I went back through the 6N highlights and sure enough in every English win I remembered seeing these exact holes on the inside, that are supposedly the fallout out of a Felix Jones system breaking down in the hands of some replacement. Every time the commentators mentioned England being targeted up the seam/around the ruck or whatever. Each game had a try scored on the inside of the blitz, no doubt it was a theme throughout all of their games. Will Jordan specifically says that Holland had design that move to target space he saw during their home series win.
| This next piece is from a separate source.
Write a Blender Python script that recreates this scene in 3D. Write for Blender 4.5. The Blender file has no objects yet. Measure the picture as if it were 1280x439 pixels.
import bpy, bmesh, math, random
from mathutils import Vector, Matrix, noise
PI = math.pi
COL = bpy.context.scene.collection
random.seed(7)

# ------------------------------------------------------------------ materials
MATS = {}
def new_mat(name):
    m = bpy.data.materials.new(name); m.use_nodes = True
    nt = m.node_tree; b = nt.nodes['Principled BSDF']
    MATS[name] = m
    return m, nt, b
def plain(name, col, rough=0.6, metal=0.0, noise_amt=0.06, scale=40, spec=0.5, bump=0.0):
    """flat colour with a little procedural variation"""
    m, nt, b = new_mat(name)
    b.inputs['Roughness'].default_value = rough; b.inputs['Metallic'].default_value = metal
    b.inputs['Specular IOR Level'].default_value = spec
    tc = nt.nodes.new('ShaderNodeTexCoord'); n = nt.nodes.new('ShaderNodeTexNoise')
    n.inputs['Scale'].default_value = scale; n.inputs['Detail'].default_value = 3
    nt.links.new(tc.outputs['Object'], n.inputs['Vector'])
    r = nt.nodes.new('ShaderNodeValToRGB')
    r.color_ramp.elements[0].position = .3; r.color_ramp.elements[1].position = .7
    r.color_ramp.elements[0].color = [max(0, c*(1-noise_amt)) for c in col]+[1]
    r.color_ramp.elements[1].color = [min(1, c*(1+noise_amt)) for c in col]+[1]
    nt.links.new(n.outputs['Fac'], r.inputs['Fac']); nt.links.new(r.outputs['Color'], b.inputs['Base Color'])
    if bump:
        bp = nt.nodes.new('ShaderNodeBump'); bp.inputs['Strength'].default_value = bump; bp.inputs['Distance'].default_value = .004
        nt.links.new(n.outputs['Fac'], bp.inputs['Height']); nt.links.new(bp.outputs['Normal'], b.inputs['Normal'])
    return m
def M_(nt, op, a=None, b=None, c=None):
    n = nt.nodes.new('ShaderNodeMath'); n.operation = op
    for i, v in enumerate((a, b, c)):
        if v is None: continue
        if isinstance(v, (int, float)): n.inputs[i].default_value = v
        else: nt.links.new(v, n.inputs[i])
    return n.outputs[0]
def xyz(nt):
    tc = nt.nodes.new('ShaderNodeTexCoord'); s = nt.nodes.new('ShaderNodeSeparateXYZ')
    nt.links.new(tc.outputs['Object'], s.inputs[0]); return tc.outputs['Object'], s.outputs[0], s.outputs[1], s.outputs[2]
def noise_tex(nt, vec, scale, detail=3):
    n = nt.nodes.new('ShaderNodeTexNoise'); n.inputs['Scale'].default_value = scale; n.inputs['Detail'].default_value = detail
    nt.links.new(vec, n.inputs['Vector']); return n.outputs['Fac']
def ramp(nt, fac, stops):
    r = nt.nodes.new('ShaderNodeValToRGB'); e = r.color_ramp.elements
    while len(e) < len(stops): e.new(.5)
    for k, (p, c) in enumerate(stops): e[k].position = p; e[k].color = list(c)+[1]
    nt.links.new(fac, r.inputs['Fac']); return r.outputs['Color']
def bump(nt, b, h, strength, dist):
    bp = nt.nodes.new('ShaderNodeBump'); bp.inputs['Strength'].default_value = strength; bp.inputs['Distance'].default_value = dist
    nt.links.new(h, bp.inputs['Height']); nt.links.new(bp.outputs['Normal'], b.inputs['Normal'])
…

Well I'm here to tell you they were the same holes in a Felix Jones system being built as well. This woe is now sentiment has got to stop. The game is on a high, these games have been fantastic! It is Englands attack that has seen their stocks increase this year, and no doubt that is what SB told him was the teams priority. Or it's simply science, with Englands elite players having worked towards a new player welfare and management system, as part of new partnership with the ERU, that's dictating what the players can and can't put their bodies through.


The only bit of truth in this article is that Felix is not there to work on fixing his defence. England threw away another good chance of winning in the weekend when they froze all enterprise under pressure when no longer playing attacking footy for the second half. That mindset helped (or not helped if you like) of course by all this knee jerk, red brained criticism.